Brunswick Community College has also stepped up to offer aid with the Brunswick Guarantee. Through the guarantee program, started in 2017, the college waives tuition and other fees for qualifying Brunswick County high school graduates who enroll in a curriculum program, maintain a 2.0 grade point average and complete at least 67% of attempted credit hours.
Among other fields of study, the school offers job skills and workforce development training.

Columbus County and hunger
Columbus County ranked 97th among North Carolina’s 100 counties in state health rankings for length of life this year. That’s an improvement from dead last in 2017.
Its teen pregnancy rate, at 49.9% in 2018 was down from 61% in 2014. Its poverty rate has also dropped slightly, but advocates say there is a lot more work left to do.
“Columbus County is one of the poorest counties in the state,” said Helen Miller Best, director of Lifesavers Outreach Services Inc. in Whiteville.
“A lot of the people in the area where we are are on disability. … We have a lot of seniors, but we have a lot of younger single parents as well that we distribute to.”
A lack of good jobs plays a role in this community, too.
A great many are unemployed, she said. At 5.6% – up from an average of 5% in 2018, Columbus County has one of the state’s highest unemployment rates.
The number of clients at the Lifesavers food pantry continues to steadily climb, especially after another nearby pantry recently closed.
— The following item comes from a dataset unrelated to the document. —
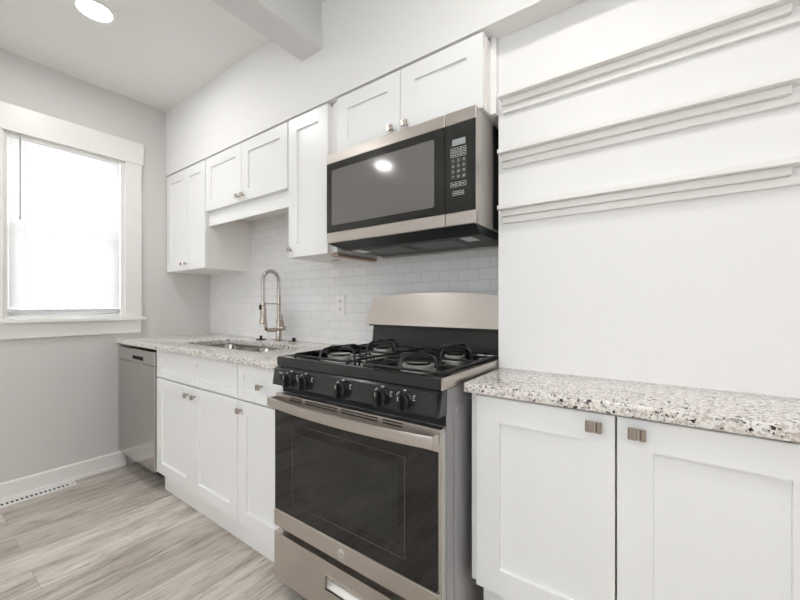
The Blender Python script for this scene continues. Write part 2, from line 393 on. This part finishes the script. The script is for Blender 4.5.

“We serve maybe 120-200 people a week,” Best said. “I’ve never seen so many people with that mentality, the poverty mentality.”
Best moved to the area from South Florida almost five years ago. She’s tried to change the mindset of the people the agency serves, she says, but it hasn’t been easy.
“I can’t ever see them coming out of that cycle (of poverty) unless they do something to get them out of that mentality,” she said. They have to want to change, she added.

Poverty, repeated storms, add up to hunger
Columbus County has 954 square miles, most of them rural.
“In our rural community, the systemic issues of poverty have a multipronged impact that elevates the reality of food scarcity,” said Wallyce Todd, founder and executive director of Community CPR (Connecting People and Resources), a disaster relief organization that provides emergency assistance, including help with food.
Todd started the organization after Hurricane Matthew devastated the region in 2016. Florence packed another wallop two years later.
The hurricane damaged St. Paul AME Zion Church in Bolton, where volunteers were distributing food every Friday. Since Florence, the volunteers have been forced to distribute food under tents in the parking lot while repairs were underway.
The tents were donated by a former client, who now volunteers at the pantry.
The pantry started off as a way to “take care of the members of the church,” said St. Paul’s pastor, the Rev. Thomas Williams Sr. It’s grown exponentially since then.
“We were just told last week that by the end of the year, we will have served over a million pounds of food,” Williams said.
And even though the church was damaged in Florence, the pantry volunteers packed up seven trailers with more than 35,000 pounds of food to distribute to people in desperate need in Fair Bluff after last year’s storm.
The repairs to the church were expected to be done before this month.